On 1/16/2024 12:47 AM, Terje Mathisen wrote:
> BGB wrote:
>> On 1/13/2024 2:45 PM, BGB wrote:
>>> *: At the moment, basically any triangle with a circumference larger
>>> than ~ 21 pixels, or 28 pixels for a quad, will be subdivided. Going
>>> too much bigger makes the affine warping a lot more obvious.
>>>
>>>
>>
>> Self-correction:
>>    It is 144 for a triangle and 192 for a quad, 48 pixels on each side...
>>
>> I had mistakenly done a square-root here, noting that I compared these
>> values as distance^2, but then forgot to take into account that the
>> values themselves were squared, so it was 48 pixels linear, rather
>> than square-root of 48 pixels.
>>
>> Using 7 pixels would have probably led to a lot less affine
>> distortion, but would have have a much higher overhead. Goal being
>> mostly to break apart large primitives where the affine distortion is
>> more obvious.
>
> I am pretty sure that the original SW Quake used 16-pixel spans, with a
> single 1/Z division for each span, so interpolated between affine and
> perspective correct?
>

Yeah, though the "7 pixel" figure was a bit of a mental screw-up on my
part; in TKRA-GL, it is more like 48 pixels... Took the square root of
48, should not have square-rooted it, as the 48 was being squared...

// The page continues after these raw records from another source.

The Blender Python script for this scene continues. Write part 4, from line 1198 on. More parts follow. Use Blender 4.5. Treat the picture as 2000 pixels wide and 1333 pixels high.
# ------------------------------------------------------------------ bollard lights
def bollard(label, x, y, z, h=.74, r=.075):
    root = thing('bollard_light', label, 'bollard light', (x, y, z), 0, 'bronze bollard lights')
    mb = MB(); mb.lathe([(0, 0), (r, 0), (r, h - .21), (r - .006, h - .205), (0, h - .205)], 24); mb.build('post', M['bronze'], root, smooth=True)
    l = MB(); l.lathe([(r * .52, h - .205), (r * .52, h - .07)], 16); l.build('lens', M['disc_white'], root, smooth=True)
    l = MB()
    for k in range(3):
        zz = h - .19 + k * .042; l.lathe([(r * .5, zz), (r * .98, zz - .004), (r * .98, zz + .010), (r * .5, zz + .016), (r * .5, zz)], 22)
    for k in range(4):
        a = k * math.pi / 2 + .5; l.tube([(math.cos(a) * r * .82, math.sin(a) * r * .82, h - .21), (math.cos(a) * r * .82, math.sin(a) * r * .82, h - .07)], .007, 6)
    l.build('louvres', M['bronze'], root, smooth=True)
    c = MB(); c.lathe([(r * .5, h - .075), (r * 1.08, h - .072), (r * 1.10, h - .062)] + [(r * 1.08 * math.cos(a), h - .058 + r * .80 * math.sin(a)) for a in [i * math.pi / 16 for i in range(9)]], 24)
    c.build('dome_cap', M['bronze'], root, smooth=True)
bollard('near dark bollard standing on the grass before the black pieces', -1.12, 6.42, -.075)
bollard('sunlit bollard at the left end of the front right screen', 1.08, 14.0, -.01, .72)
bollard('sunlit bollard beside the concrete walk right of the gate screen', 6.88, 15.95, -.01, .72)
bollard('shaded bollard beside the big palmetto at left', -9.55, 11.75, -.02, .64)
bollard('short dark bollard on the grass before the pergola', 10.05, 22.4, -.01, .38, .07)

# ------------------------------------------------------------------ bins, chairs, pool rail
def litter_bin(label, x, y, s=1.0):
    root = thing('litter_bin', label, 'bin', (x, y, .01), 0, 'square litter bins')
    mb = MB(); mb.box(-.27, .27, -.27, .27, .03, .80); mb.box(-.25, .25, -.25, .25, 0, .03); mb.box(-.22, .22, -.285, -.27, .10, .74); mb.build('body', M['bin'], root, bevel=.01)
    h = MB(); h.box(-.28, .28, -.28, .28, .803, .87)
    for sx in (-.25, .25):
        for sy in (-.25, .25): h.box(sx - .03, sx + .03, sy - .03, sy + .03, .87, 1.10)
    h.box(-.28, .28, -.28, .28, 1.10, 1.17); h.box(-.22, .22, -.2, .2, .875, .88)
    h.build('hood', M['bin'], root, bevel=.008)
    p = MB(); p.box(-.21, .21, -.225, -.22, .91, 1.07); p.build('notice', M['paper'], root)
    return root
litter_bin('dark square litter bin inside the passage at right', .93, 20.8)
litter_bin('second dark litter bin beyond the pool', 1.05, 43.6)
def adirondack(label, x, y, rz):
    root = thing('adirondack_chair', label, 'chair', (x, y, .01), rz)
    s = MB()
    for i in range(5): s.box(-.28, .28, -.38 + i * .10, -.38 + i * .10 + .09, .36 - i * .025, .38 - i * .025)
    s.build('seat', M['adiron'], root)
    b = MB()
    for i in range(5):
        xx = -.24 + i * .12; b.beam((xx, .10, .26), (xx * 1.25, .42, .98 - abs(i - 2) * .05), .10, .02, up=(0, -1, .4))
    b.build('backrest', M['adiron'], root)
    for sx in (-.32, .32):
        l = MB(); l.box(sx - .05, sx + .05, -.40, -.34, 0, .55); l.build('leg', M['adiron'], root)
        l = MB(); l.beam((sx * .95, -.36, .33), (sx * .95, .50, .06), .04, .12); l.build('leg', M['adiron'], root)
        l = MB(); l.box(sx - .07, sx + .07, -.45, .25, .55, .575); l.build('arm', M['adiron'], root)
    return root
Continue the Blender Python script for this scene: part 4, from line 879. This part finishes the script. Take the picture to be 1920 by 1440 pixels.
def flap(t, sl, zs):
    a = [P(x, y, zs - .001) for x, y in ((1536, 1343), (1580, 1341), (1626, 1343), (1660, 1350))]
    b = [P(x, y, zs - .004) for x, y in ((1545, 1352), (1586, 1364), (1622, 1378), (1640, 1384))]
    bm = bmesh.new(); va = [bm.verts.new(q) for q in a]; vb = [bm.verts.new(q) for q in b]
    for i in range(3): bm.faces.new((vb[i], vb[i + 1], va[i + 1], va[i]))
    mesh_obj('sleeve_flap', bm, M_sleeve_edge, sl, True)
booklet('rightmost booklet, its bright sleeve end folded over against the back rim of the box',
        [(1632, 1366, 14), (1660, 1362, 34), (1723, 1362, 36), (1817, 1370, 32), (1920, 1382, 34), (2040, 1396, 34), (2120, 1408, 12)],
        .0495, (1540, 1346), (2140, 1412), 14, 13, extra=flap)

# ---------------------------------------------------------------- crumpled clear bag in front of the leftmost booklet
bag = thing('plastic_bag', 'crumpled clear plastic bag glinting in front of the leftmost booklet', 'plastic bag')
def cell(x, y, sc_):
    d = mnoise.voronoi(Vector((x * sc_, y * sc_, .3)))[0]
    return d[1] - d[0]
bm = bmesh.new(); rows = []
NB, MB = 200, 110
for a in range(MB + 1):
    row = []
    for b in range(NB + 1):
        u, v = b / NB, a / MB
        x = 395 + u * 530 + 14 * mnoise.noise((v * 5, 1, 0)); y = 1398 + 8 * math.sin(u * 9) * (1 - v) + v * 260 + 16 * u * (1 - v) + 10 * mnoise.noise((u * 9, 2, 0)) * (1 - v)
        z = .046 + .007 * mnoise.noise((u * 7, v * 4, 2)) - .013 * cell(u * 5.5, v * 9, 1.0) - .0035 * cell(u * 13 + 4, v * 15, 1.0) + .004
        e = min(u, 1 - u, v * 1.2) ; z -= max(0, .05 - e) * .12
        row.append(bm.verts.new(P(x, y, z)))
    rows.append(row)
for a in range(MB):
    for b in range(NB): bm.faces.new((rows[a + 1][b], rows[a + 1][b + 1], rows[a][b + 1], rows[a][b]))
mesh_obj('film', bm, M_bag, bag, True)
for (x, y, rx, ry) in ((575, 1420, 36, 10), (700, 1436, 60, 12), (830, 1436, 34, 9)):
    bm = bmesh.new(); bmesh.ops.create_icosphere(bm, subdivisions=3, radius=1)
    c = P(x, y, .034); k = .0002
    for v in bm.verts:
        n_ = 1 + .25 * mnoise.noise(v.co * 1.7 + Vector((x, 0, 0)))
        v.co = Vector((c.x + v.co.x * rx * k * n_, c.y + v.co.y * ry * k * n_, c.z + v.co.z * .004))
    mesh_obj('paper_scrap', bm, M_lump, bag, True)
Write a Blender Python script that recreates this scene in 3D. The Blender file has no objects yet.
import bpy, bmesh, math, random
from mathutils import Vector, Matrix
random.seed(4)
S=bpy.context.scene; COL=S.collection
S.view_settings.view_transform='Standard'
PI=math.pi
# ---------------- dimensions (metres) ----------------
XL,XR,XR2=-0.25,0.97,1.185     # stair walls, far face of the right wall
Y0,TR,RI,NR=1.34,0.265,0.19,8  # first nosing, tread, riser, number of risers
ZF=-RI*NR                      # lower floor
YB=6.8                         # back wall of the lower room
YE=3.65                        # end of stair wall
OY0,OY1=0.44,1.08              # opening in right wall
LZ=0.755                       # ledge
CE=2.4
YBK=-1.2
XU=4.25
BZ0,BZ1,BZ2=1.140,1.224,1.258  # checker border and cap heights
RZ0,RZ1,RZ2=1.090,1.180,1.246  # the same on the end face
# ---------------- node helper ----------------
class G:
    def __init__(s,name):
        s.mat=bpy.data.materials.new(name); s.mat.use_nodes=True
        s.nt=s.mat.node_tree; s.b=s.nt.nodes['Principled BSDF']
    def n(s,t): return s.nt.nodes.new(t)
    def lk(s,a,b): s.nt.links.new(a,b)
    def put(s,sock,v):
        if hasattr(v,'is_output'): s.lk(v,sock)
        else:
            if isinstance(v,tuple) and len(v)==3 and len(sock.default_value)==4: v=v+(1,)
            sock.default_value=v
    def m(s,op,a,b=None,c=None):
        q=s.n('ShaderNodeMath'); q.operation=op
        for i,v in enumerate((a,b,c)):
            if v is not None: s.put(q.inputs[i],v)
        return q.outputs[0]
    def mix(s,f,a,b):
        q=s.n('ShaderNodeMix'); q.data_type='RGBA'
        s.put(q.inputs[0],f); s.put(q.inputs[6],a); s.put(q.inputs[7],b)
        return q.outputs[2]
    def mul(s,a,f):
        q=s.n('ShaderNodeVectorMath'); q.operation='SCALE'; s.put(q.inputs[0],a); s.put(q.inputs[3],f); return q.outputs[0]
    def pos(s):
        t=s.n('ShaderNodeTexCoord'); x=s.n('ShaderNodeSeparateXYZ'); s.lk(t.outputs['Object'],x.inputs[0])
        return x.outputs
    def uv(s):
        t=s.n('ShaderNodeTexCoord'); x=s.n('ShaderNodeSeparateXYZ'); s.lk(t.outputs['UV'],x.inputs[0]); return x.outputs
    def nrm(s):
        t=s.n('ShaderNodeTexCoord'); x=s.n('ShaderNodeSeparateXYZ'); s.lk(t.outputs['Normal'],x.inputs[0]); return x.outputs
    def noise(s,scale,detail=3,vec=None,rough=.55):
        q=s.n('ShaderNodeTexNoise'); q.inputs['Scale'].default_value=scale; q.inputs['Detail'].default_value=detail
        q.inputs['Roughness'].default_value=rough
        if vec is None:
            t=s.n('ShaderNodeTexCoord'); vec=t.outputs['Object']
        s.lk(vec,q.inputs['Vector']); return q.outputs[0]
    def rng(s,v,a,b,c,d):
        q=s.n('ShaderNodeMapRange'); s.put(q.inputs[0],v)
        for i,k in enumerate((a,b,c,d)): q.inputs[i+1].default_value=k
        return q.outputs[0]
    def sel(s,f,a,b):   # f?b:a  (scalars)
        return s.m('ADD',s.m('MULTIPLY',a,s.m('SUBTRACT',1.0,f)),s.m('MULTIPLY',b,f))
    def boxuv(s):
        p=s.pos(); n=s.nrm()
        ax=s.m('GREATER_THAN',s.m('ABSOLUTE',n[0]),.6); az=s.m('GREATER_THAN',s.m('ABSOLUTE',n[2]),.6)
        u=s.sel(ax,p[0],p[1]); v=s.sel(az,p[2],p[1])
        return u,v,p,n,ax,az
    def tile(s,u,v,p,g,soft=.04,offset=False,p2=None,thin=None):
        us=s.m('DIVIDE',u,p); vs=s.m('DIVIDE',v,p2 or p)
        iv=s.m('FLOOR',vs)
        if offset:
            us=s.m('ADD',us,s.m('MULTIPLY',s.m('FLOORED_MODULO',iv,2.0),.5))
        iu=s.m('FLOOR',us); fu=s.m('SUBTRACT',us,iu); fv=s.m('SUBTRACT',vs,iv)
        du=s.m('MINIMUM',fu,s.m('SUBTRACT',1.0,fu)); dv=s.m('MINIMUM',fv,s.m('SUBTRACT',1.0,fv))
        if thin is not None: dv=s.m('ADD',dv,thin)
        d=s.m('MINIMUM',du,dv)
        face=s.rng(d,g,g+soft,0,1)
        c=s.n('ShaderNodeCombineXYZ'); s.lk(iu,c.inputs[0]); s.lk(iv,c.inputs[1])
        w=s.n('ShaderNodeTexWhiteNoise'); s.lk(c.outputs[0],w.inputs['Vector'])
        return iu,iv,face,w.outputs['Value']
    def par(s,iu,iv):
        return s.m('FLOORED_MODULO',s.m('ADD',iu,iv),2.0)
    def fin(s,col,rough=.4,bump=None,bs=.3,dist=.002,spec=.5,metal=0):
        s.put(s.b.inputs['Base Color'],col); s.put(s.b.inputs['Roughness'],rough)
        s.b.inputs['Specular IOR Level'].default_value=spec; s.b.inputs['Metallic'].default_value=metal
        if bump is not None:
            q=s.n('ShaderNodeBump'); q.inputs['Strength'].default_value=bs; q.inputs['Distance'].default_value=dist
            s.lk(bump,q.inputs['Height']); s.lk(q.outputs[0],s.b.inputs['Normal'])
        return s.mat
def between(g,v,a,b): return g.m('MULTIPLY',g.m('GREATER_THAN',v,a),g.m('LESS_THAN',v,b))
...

There are cases where this limit is reduced though:
Steep angles;
Crossing frustum edge;
Crossing near clip plane;
...

But, yeah, in any case, I may need to rework how I do this:
Possibly switching to perspective-correct rendering, or doing the
subdivision in screen-space rather than world space (likely with the
primitives being initially clipped against the view frustum).

As for SW Quake, yeah.
IIRC, the ASM version redid the 1/Z every 16 pixels or so.
Though, this was 8 pixels originally for the C version.
C works well;
32 pixels leads to more obvious distortion.

Granted, 48 is worse than 32, but going too much smaller, greatly
increases the time spent fragmenting and projecting primitives.